Nesse encontro, a pedido do Iema, só serão aceitas perguntas por escrito, o que inviabilizará a correta participação popular. Mas, como há interesse da sociedade em conhecer o que o governo vai apresentar, as entidades aceitaram a condição.
Para Ilda de Freitas, presidente do Programa de Interação e Apoio Ambiental (Prograia), o momento deve ser de cautela, pois ainda restam muitas dúvidas sobre a real motivação da desistência do governo estadual em relação ao projeto, e muitas informações contraditórias. “A mudança foi muito radical. Tem mais coisa por trás dessa decisão”, pontuou.
Ela cita como exemplo que poucas semanas atrás, antes do anúncio do governo, Sueli Tonini havia informado que as entidades ambientalistas não teriam seus questionamentos sanados nessa audiência, pois a Avaliação Ambiental Estratégica (AAE) ainda não estaria pronta. “Logo depois, são anunciado não só os estudos completamente concluídos, como a decisão final, consolidada”, questionou.
Para Ilda, também causa estranheza a justificativa usada pelo governo, apontando problemas ambientais há muito tempo conhecidos na região e, em especial, o possível recuo sobre a 4ª usina da Samarco, que degrada o sul do Estado há anos, sem providências. “Há três semanas, estava tudo ótimo para o governo, que afirmava ser totalmente possível a Baosteel no pólo, e a ampliação da Samarco. Essa reviravolta precisa ser esclarecida”, afirmou.
A ambientalista acredita que o governo está preparando o terreno para a Petrobras. Por isso, o Fórum de Entidades Ambientalistas do Sul do Estado começou a estudar a questão e vai exigir um planejamento que possibilite um diálogo real com a comunidade. “Não vamos abaixar a cabeça. Queremos um processo mais tranqüilo e transparente, e que seja considerada a infra-estrutura existente, para garantir a qualidade de vida da população”, ressaltou.
Ela lembra a força que o movimento das entidades consolidou no sul do Estado, movimento que vem ganhando cada vez mais credibilidade e precisa ser não só reconhecido como respeitado pelo governo estadual.
A desistência de implantar o projeto foi anunciada por Guilherme Dias e Maria da Glória no último dia 27, sob a justificativa de que a Companhia Siderúrgica Vitória (CSV) é inviável em Anchieta, pelo esgotamento dos recursos hídricos da região, o que poderia causar a um colapso em 2018, e os elevados índices de poluição do ar emitidos pela Samarco, que se aproxima do máximo permitido.

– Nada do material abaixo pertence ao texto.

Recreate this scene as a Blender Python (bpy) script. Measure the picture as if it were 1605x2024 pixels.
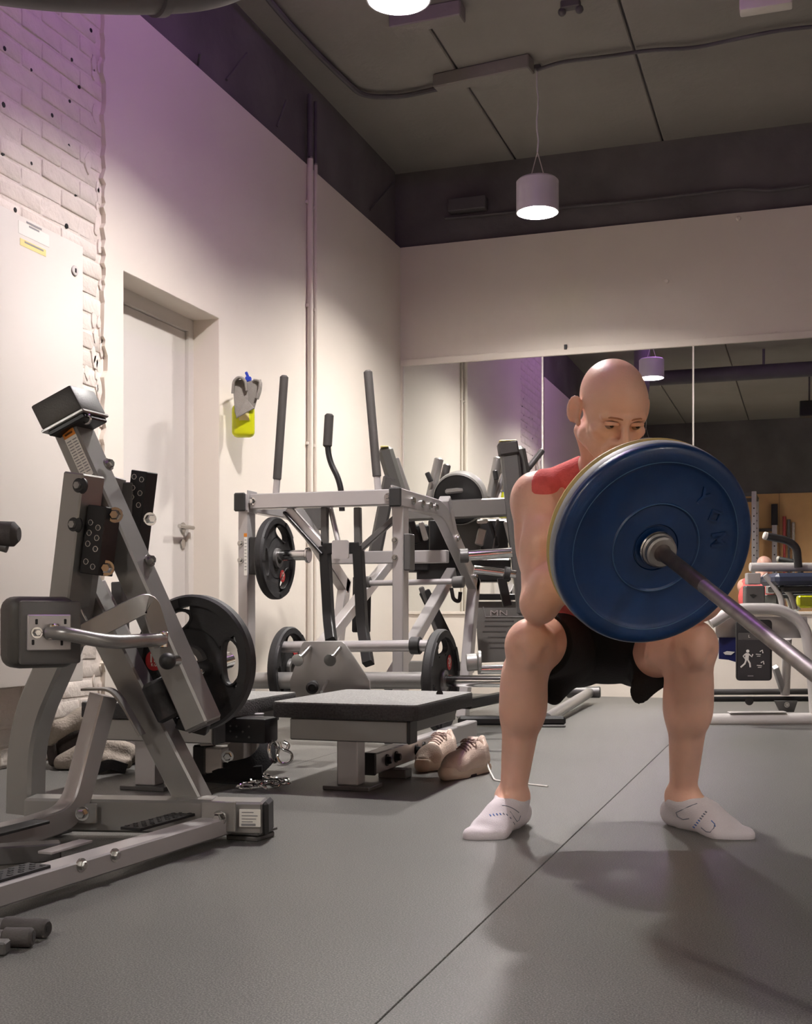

Portanto, o aumento da demanda pelo pólo somente agravaria os problemas.
O governo não afirma que desistiu do projeto no Estado, e sugere outra localização, Itapemirim ou Presidente Kennedy, o que não muda na questão dos impactos sociais e ambientais, já que, na verdade, os três municípios estão na mesma região. Em todos os casos, o Fórum de Entidades do Sul do Estado já avisou que a luta migrará para essas localidades, no caso de a mudança ser confirmada.
Nas duas localidades, há complicadores. Em Itapemirim, a indústria será instalada às margens do rio Itapemirim, e em Presidente Kennedy, já está previsto o Ferrous, que tem o potencial poluidor atual da Samarco Mineração S.A. Para o município, está reservada a implantação de três usinas de pelotização de minério de ferro, com produção total de 21 milhões de toneladas anuais, além de um porto de águas profundas.
O Pólo Industrial e de Serviços de Anchieta, em seu modelo original, abrigaria a 4ª usina da Samarco Mineração, a CSV (Baosteel e Vale), a Unidade de Tratamento de Gás (UTG Sul), porto e retroárea da Petrobras, porto de águas profundas, ramal da Ferrovia Litorânea Sul e, ainda, um condomínio para instalação de empresas correlatas e de apoio.
Agora, com a possibilidade de não abrigar também a Samarco, o pólo sofrerá alterações, em um novo modelo, provavelmente com mais espaço para a Petrobras, com as novas descobertas do pré-sal.
A Samarco é uma empresa da Vale e da australiana BHP Billiton, e opera suas três usinas a pleno vapor, em Anchieta. Além da emissão de poluentes particulados, a empresa também emite gases, e contamina praias e a lagoa Mãe-Bá, onde existem metais pesados lançados pelos efluentes da mineradora.